| > VW haven’t taken Tesla market Sure. Tesla used to be the biggest BEV maker in Europe and now they're not. That's a lot of sales Tesla didn't make. > Companies like Toyota, Nissan and Honda could go either way but I’m not seeing promising signs of them taking the inevitability of EVs seriously. Toyota sold the most cars in 2020 and has been setting sales records in 2021: https://asia.nikkei.com/Business/Markets/Toyota-s-strong-sal... The idea that Toyota is somehow going away any time soon is faulty. > No, the Leaf isn't serious. The Leaf is one of the best selling EVs in the history of EVs. > The thing about Tesla is it’s hard to overstate the technology lead they have over rivals—particularly in terms of manufacturing costs through aggressive part simplification & count reduction Fantasy. The reality is Tesla is raising prices again and again: https://electrek.co/2021/07/22/tesla-tsla-increases-model-3-... Meanwhile Volkswagen is reducing prices on the ID.3 and ID.4. The cost savings of the common MEB platform enable them to do so. It lets them price models under the limits of government subsidies: https://www.electrive.com/2021/07/05/vw-drops-i-d-prices-in-... Volkswagen has built EVs to sell at competitive price points. Whatever happened to that $35k Model 3? |
Nobody is saying Toyota are "going away". They will remain a major auto-maker, but I doubt they'll be in first or second place in 2030. It all depends on how quickly the economy car segment transitions from ICE to EV.
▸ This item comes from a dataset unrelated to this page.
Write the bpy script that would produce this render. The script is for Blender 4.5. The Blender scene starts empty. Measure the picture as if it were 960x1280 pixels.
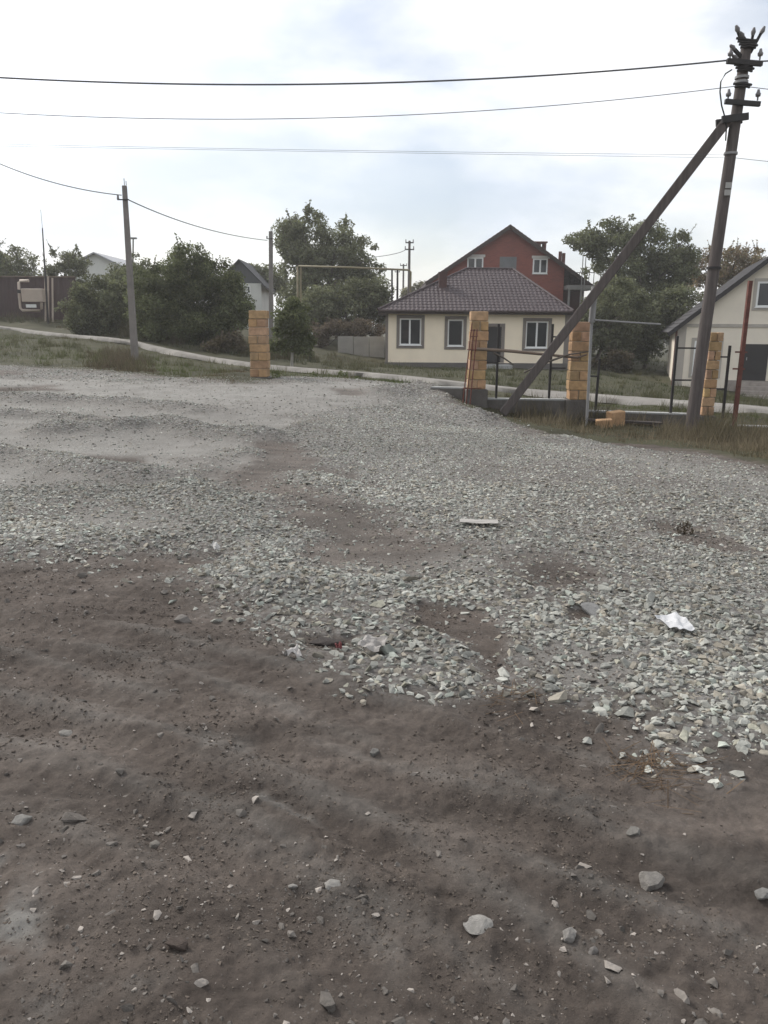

Toyota is a hybrid leader but an EV laggard. Their decision to dip toes into many electrification strategies is going to prove costly and wasteful.
> The Leaf is one of the best selling EVs in the history of EVs.
Despite being on the market for eleven years, it's already a distant second to the Tesla Model 3. Tesla sold more EVs in one year (2020) than Nissan has sold in a decade (2010-2020). And the future isn't looking bright: 2020 was the worst sales year ever for the Leaf.
The Nissan Leaf is much like the Prius was a decade ago, a darling of certain early adopters with near-zero mainstream appeal. But at least Toyota took their hybrid investments and successfully applied them to mainstream vehicles like the RAV4, Highlander and Camry. Nissan haven't leveraged their EV investments, they squandered them.
> The reality is Tesla is raising prices again and again
Tesla have been raising and lowering prices as their costs have changed. Recently the cost of raw materials like steel, aluminium, copper and lithium have skyrocketed.
This is what happens when you don't have a network of dealers: you can't conceal month-to-month manufacturer price fluctuations behind dealership negotiation.
> Meanwhile Volkswagen is reducing prices on the ID.3 and ID.4.
Because they flopped. For all the hype surrounding their launch, ID.3 and ID.4 are outclassed in nearly every respect by equivalent EVs from Hyundai—including range, efficiency, performance and driving dynamics. Teardowns of the ID.4 have shown that MEB isn't even a real EV platform. It was all hype.